_Short problem:_ Output all lines exactly.

_Provided material:_
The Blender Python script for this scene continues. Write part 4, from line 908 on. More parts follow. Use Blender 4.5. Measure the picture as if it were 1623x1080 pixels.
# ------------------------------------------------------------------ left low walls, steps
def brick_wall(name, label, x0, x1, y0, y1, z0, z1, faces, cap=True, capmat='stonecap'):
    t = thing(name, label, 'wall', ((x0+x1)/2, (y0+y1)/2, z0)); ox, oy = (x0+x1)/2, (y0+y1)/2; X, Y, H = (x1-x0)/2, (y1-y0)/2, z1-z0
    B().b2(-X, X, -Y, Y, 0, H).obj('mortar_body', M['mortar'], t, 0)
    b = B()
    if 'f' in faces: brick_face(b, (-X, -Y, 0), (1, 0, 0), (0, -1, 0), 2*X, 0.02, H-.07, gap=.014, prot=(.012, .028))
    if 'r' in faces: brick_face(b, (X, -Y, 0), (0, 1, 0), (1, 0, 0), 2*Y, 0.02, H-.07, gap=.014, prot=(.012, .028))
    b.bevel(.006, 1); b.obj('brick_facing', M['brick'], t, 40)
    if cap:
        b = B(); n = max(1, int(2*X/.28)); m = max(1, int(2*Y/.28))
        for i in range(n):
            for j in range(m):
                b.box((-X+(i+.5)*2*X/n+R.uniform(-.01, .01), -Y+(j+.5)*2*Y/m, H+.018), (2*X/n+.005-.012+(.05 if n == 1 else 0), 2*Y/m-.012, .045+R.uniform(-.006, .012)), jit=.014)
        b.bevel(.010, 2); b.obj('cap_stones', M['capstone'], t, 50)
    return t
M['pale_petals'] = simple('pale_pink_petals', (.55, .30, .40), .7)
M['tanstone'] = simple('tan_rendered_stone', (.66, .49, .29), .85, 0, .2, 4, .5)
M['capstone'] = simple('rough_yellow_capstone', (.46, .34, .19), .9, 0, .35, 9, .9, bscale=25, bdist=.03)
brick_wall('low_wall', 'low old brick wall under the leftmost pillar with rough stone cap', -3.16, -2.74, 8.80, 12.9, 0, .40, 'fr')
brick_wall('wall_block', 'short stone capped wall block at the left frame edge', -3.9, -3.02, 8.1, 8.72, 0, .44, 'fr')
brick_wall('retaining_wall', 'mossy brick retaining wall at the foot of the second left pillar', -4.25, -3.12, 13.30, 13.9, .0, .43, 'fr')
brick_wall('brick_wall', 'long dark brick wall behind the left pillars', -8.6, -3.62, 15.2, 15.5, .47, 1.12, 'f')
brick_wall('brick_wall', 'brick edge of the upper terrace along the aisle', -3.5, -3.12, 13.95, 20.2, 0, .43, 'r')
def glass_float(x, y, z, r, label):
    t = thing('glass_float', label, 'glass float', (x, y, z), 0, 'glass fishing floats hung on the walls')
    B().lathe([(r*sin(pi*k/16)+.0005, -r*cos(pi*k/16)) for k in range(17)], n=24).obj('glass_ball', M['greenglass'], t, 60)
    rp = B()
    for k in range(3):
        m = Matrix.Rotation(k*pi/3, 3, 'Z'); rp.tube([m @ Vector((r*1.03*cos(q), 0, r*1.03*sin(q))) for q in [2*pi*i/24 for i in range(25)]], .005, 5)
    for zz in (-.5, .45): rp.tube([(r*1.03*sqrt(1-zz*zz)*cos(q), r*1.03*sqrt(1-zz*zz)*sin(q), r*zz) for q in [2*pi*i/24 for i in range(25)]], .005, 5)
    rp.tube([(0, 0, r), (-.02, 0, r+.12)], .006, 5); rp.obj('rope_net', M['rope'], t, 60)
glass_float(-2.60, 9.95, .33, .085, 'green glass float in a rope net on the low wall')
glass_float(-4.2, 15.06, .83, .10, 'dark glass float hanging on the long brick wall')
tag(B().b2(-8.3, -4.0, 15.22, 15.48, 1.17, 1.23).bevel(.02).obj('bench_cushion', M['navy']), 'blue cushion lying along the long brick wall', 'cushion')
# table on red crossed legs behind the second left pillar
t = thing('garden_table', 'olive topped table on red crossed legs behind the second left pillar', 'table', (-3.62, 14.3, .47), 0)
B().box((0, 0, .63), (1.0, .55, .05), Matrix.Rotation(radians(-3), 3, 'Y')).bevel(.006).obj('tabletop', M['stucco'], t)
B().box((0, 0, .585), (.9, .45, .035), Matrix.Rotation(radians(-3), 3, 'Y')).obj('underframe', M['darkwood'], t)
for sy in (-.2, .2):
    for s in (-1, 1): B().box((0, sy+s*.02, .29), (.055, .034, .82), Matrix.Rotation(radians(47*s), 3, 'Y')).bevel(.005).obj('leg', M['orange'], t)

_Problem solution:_
The Blender Python script for this scene continues. Write part 4, from line 908 on. More parts follow. Use Blender 4.5. Measure the picture as if it were 1623x1080 pixels.
# ------------------------------------------------------------------ left low walls, steps
def brick_wall(name, label, x0, x1, y0, y1, z0, z1, faces, cap=True, capmat='stonecap'):
    t = thing(name, label, 'wall', ((x0+x1)/2, (y0+y1)/2, z0)); ox, oy = (x0+x1)/2, (y0+y1)/2; X, Y, H = (x1-x0)/2, (y1-y0)/2, z1-z0
    B().b2(-X, X, -Y, Y, 0, H).obj('mortar_body', M['mortar'], t, 0)
    b = B()
    if 'f' in faces: brick_face(b, (-X, -Y, 0), (1, 0, 0), (0, -1, 0), 2*X, 0.02, H-.07, gap=.014, prot=(.012, .028))
    if 'r' in faces: brick_face(b, (X, -Y, 0), (0, 1, 0), (1, 0, 0), 2*Y, 0.02, H-.07, gap=.014, prot=(.012, .028))
    b.bevel(.006, 1); b.obj('brick_facing', M['brick'], t, 40)
    if cap:
        b = B(); n = max(1, int(2*X/.28)); m = max(1, int(2*Y/.28))
        for i in range(n):
            for j in range(m):
                b.box((-X+(i+.5)*2*X/n+R.uniform(-.01, .01), -Y+(j+.5)*2*Y/m, H+.018), (2*X/n+.005-.012+(.05 if n == 1 else 0), 2*Y/m-.012, .045+R.uniform(-.006, .012)), jit=.014)
        b.bevel(.010, 2); b.obj('cap_stones', M['capstone'], t, 50)
    return t
M['pale_petals'] = simple('pale_pink_petals', (.55, .30, .40), .7)
M['tanstone'] = simple('tan_rendered_stone', (.66, .49, .29), .85, 0, .2, 4, .5)
M['capstone'] = simple('rough_yellow_capstone', (.46, .34, .19), .9, 0, .35, 9, .9, bscale=25, bdist=.03)
brick_wall('low_wall', 'low old brick wall under the leftmost pillar with rough stone cap', -3.16, -2.74, 8.80, 12.9, 0, .40, 'fr')
brick_wall('wall_block', 'short stone capped wall block at the left frame edge', -3.9, -3.02, 8.1, 8.72, 0, .44, 'fr')
brick_wall('retaining_wall', 'mossy brick retaining wall at the foot of the second left pillar', -4.25, -3.12, 13.30, 13.9, .0, .43, 'fr')
brick_wall('brick_wall', 'long dark brick wall behind the left pillars', -8.6, -3.62, 15.2, 15.5, .47, 1.12, 'f')
brick_wall('brick_wall', 'brick edge of the upper terrace along the aisle', -3.5, -3.12, 13.95, 20.2, 0, .43, 'r')
def glass_float(x, y, z, r, label):
    t = thing('glass_float', label, 'glass float', (x, y, z), 0, 'glass fishing floats hung on the walls')
    B().lathe([(r*sin(pi*k/16)+.0005, -r*cos(pi*k/16)) for k in range(17)], n=24).obj('glass_ball', M['greenglass'], t, 60)
    rp = B()
    for k in range(3):
        m = Matrix.Rotation(k*pi/3, 3, 'Z'); rp.tube([m @ Vector((r*1.03*cos(q), 0, r*1.03*sin(q))) for q in [2*pi*i/24 for i in range(25)]], .005, 5)
    for zz in (-.5, .45): rp.tube([(r*1.03*sqrt(1-zz*zz)*cos(q), r*1.03*sqrt(1-zz*zz)*sin(q), r*zz) for q in [2*pi*i/24 for i in range(25)]], .005, 5)
    rp.tube([(0, 0, r), (-.02, 0, r+.12)], .006, 5); rp.obj('rope_net', M['rope'], t, 60)
glass_float(-2.60, 9.95, .33, .085, 'green glass float in a rope net on the low wall')
glass_float(-4.2, 15.06, .83, .10, 'dark glass float hanging on the long brick wall')
tag(B().b2(-8.3, -4.0, 15.22, 15.48, 1.17, 1.23).bevel(.02).obj('bench_cushion', M['navy']), 'blue cushion lying along the long brick wall', 'cushion')
# table on red crossed legs behind the second left pillar
t = thing('garden_table', 'olive topped table on red crossed legs behind the second left pillar', 'table', (-3.62, 14.3, .47), 0)
B().box((0, 0, .63), (1.0, .55, .05), Matrix.Rotation(radians(-3), 3, 'Y')).bevel(.006).obj('tabletop', M['stucco'], t)
B().box((0, 0, .585), (.9, .45, .035), Matrix.Rotation(radians(-3), 3, 'Y')).obj('underframe', M['darkwood'], t)
for sy in (-.2, .2):
    for s in (-1, 1): B().box((0, sy+s*.02, .29), (.055, .034, .82), Matrix.Rotation(radians(47*s), 3, 'Y')).bevel(.005).obj('leg', M['orange'], t)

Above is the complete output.